With the account consolidated, we finally had the foundation to build a content engine that was both strategic and nimble. Monthly planning sessions with the U of A team kept us aligned with campus rhythms and upcoming pressure points, giving us a clear picture of what students needed most. From there, we leaned into formats students actually respond to—memeified graphics, helpful and eye-catching carousels, trending vertical video—and we made sure that all the information they needed lived in-platform, so students didn’t have to tap a bunch of links or leave Instagram just to get answers to their questions.
The rule was simple: if the content wasn’t useful, relevant, supportive, or fun, it didn’t make the cut.
And the results spoke for themselves. Between mid-August and December 2024, the account didn’t just grow; it blew up. We hit more than 416,300 organic impressions (a casual 372.9% increase), racked up 12,000+ engagements (that’s a 164% jump), and welcomed 1,577 new followers, cruising past our year-end goal. And we did that organically, without any paid support. Students weren’t just glancing at the content; they were saving it, sharing it, sending it to their friends, and actually using it to navigate life on campus. That’s when you know you’ve built something meaningful.

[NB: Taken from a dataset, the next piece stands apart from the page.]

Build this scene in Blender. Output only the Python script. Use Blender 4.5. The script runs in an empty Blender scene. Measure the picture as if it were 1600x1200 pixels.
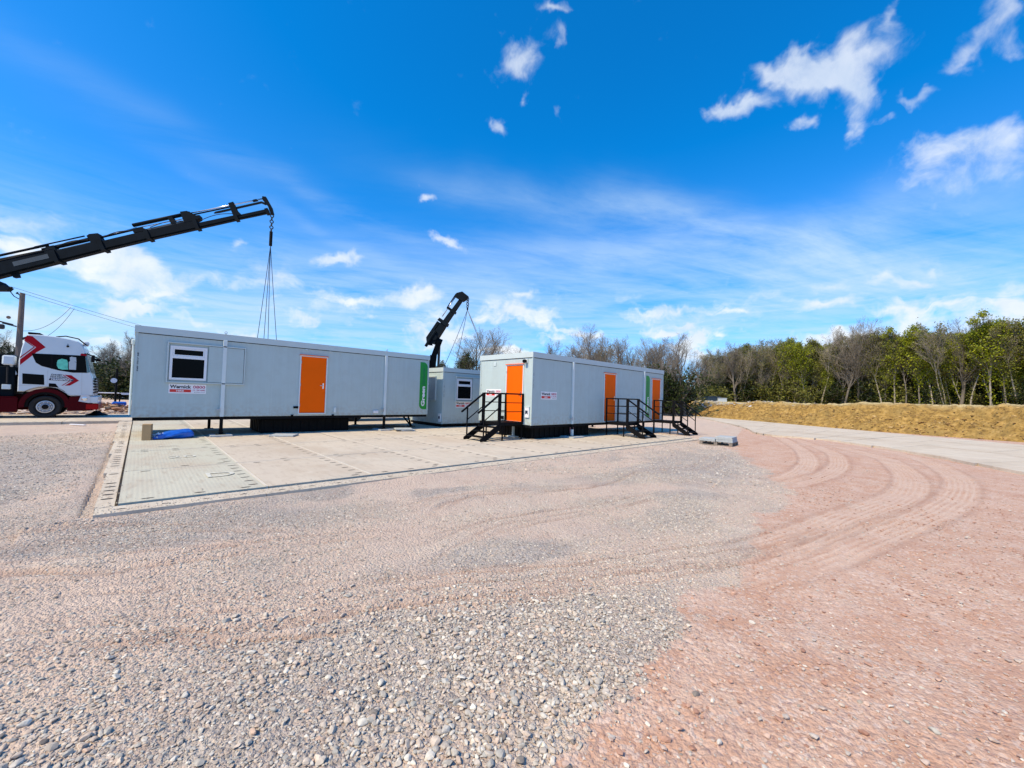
import bpy, math, random
import numpy as np
from mathutils import Vector, Matrix

# ------------------------------------------------------------------ camera
sc = bpy.context.scene
col = sc.collection
PI = math.pi
cam_d = bpy.data.cameras.new('camera')
cam_o = bpy.data.objects.new('camera', cam_d)
col.objects.link(cam_o)
F_PX, YAW, PITCH, ROLL, CAM_H = 623.6, .8208, .0308, .0304, 1.7057
_cy, _sy, _cp, _sp = math.cos(YAW), math.sin(YAW), math.cos(PITCH), math.sin(PITCH)
_f = Vector((_cy*_cp, _sy*_cp, _sp)); _r0 = Vector((_sy, -_cy, 0)); _u0 = _r0.cross(_f)
_r = _r0*math.cos(ROLL) + _u0*math.sin(ROLL)
_u = -_r0*math.sin(ROLL) + _u0*math.cos(ROLL)
cam_o.matrix_world = Matrix(((_r.x, _u.x, -_f.x, 0), (_r.y, _u.y, -_f.y, 0), (_r.z, _u.z, -_f.z, CAM_H), (0, 0, 0, 1)))
cam_d.sensor_width = 36.0
cam_d.lens = F_PX/1600*36
cam_d.clip_start = .05
cam_d.clip_end = 5000
sc.camera = cam_o

# ------------------------------------------------------------------ light, exposure
SUN_EL = math.radians(50)
SUN_DIR = Vector((-1, .07, math.tan(SUN_EL)*1.0025)).normalized()      # towards the sun
sun_d = bpy.data.lights.new('sun', 'SUN')
sun_d.energy = 5.0
sun_d.angle = math.radians(.55)
sun_d.color = (1.0, .83, .57)
sun_o = bpy.data.objects.new('sun', sun_d)
col.objects.link(sun_o)
sun_o.rotation_euler = SUN_DIR.to_track_quat('Z', 'Y').to_euler()
sc.view_settings.view_transform = 'Standard'
sc.view_settings.look = 'None'
sc.view_settings.exposure = 0.12
sc.view_settings.gamma = 1
sc.render.engine = 'CYCLES'
sc.cycles.use_denoising = True
sc.cycles.max_bounces = 6
sc.cycles.transparent_max_bounces = 8
CUMULUS=[
(16.236,0.911,-0.874,1.207,5.787,-27.775,1.100),
(15.806,0.245,-1.726,-1.821,5.502,-28.011,1.100),
(29.592,2.209,1.284,10.747,9.642,-42.037,0.900),
(30.079,-1.305,-0.702,6.016,12.180,-68.141,0.800),
(53.539,10.702,-9.157,-24.459,13.257,-81.891,0.800),
(27.221,2.529,1.182,14.587,12.147,-78.161,0.500),
(23.277,2.572,1.012,9.148,7.145,-59.646,0.500),
(38.542,5.667,1.678,10.244,8.201,-62.292,0.500),
(30.376,2.930,1.319,7.053,4.944,-58.664,0.600),
(17.257,-6.708,1.639,16.692,11.390,-53.059,0.950),
(40.622,-13.737,1.733,17.916,16.074,-70.081,0.500),
(57.158,-9.427,2.456,20.049,18.368,-69.864,0.600),
(12.143,-6.749,0.513,6.672,5.629,-34.128,1.050),
(23.528,-14.375,0.992,9.361,7.978,-46.048,0.500),
(9.942,-9.582,0.413,5.977,4.763,-36.843,1.100),
(16.558,-18.139,0.684,8.265,6.522,-52.374,0.600),
(17.097,-17.632,2.429,17.283,8.159,-69.947,0.900),
(15.729,-5.249,0.671,7.202,5.911,-40.518,0.700),
(20.244,-11.656,0.855,5.089,3.417,-45.676,0.800),
(24.495,-7.294,1.047,9.298,6.517,-77.333,0.600),
(10.388,-4.714,0.441,7.227,5.645,-47.122,0.350),
(17.609,-16.435,0.732,9.231,5.924,-89.023,0.500),
(21.617,-9.092,-10.616,-10.737,36.671,-66.024,1.000),
(37.541,-18.361,-6.865,12.257,33.243,-74.680,1.000),
(62.879,-36.205,2.655,53.233,50.836,-139.145,0.350),
(13.794,-20.773,7.120,25.190,13.129,-30.711,0.950),
(40.146,-28.375,-6.870,14.691,24.832,-41.710,1.000),
(30.268,-69.980,26.926,36.759,14.898,-40.891,0.600),
(29.306,-13.051,-12.725,27.254,74.374,-69.340,0.850),
(59.886,-60.174,2.482,33.039,32.653,-61.629,0.500),
(52.965,-79.362,18.631,30.606,17.941,-47.879,0.550),
(44.314,11.783,-38.252,-34.078,94.852,-54.025,0.350),
(6.488,-22.140,-1.493,20.172,24.711,-35.652,0.900),
(3.844,-21.186,0.128,16.401,16.346,-27.529,0.950),
(0.869,-22.894,2.879,15.051,8.764,-23.742,0.800),
(-2.128,-25.999,5.819,23.048,3.995,-34.903,0.500),
(4.308,-64.353,0.070,30.079,30.240,-44.606,0.600),
(1.530,-41.349,5.194,12.735,6.784,-22.173,0.850),
(22.316,-63.722,-26.667,11.543,30.766,-28.220,0.800),
(-0.866,-52.614,9.398,51.630,11.479,-98.279,0.600),
(-1.363,-46.701,5.331,42.609,21.325,-78.724,0.700),
(-7.930,-56.907,15.180,55.739,-14.339,-99.541,0.650),
(4.916,-98.122,0.036,37.139,36.770,-67.828,0.400),
(4.789,-23.796,4.390,27.403,12.533,-46.220,0.800),
(4.216,-31.612,6.789,38.336,13.521,-61.529,0.600),
(12.206,-33.864,0.467,34.889,34.418,-66.500,0.500),
(5.895,-43.019,4.932,30.493,18.396,-55.893,0.850),
(-13.224,-44.270,17.025,14.643,-16.486,-24.678,0.800),
(-3.430,-45.093,-0.230,25.987,26.197,-36.947,0.600),
(-10.591,-43.921,15.360,50.276,-40.348,-86.014,0.500),
(-5.330,-62.411,-0.343,43.615,43.664,-68.811,0.400),
(-4.331,-29.806,7.882,13.586,-7.669,-30.006,0.800),
(-1.654,-26.122,-0.119,10.245,9.951,-23.030,0.750),
(-5.086,-32.132,12.748,10.769,-14.991,-24.366,0.700),
(-2.150,-35.269,8.124,21.551,-8.670,-54.128,0.600),
(-3.682,-44.739,-0.240,17.166,16.832,-35.005,0.500),
(-1.644,-20.922,2.209,14.509,4.090,-37.286,0.450),
(6.987,-21.709,0.960,15.492,8.029,-89.181,1.050),
(3.805,-27.328,3.142,15.737,0.337,-65.425,0.700),
(1.406,-22.540,0.882,17.520,9.270,-77.824,0.800),
(-0.196,-33.917,4.009,23.101,-5.347,-98.540,0.600),
(0.503,-76.035,-0.115,32.733,29.240,-130.895,0.600),
(14.626,-42.931,0.555,12.369,8.752,-101.029,0.800),
(9.502,-24.380,0.367,9.910,6.220,-98.720,0.600)]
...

Our ongoing work on the University of Alberta Student Life channel has earned us both an IABC Capital Award and an IABC Silver Leaf Award of Excellence. Awards always feel nice (I won’t pretend they don’t), but what really matters is what they confirm: that intentional, student-centred content isn’t just “nice to have,” it’s desperately needed.
Students want clarity. They want connection. And when you combine solid strategy, a collaborative client, and a team that understands the heartbeat of campus life, you can build a channel that genuinely makes a difference… one thoughtful, human, occasionally meme-powered post at a time.